Ahmadinejad ha incluido a América Latina en sus designios. Estos planes no son nuevos. En los 90, Irán intentó alcanzar a la Argentina; con el fracaso de ese ensayo, ocurrieron los ataques terroristas contra la embajada de Israel en Buenos Aires y la sede de la AMIA.
Ahora la expansión iraní en Latinoamérica es generalizada; está en fábricas de alimentos, tractores y carros, cuyas inversiones no son proporcionales a la nula producción. En Bolivia, Irán va ganando protagonismo en salud, medios de comunicación y defensa.

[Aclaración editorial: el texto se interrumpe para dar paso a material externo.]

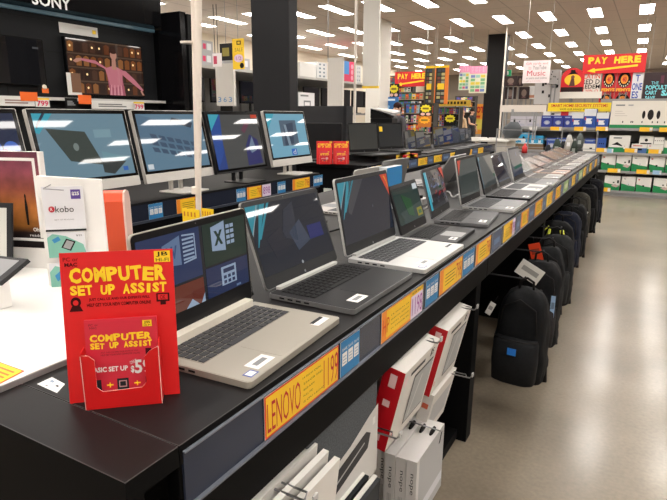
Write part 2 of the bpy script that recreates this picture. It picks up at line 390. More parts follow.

El pasado junio, Irán desafió a la justicia mundial cuando Ahmad Vahidi, ministro de Defensa, requerido por Interpol, estuvo en Santa Cruz, junto a Evo Morales, en el Colegio Militar de Aviación.
Hace un par de semanas, Irán dio un paso más al exportar sus odios a Uruguay. El embajador Hojjatollaj Soltani, abusando de un país democrático, soltó que el Holocausto "es una mentira".
El siniestro accionar del extremismo islámico en nuestro continente requiere de una política contundente. Lamentablemente, el canciller boliviano, David Choquehuanca, dio una excusa inadmisible y en vez de apresar a Vahidi, lo "expulsó" del país. Y, en Uruguay, el gobierno reaccionó después de varios días y de forma sumisa. No comprenden o no quieren ver el peligro al que exponen a sus países.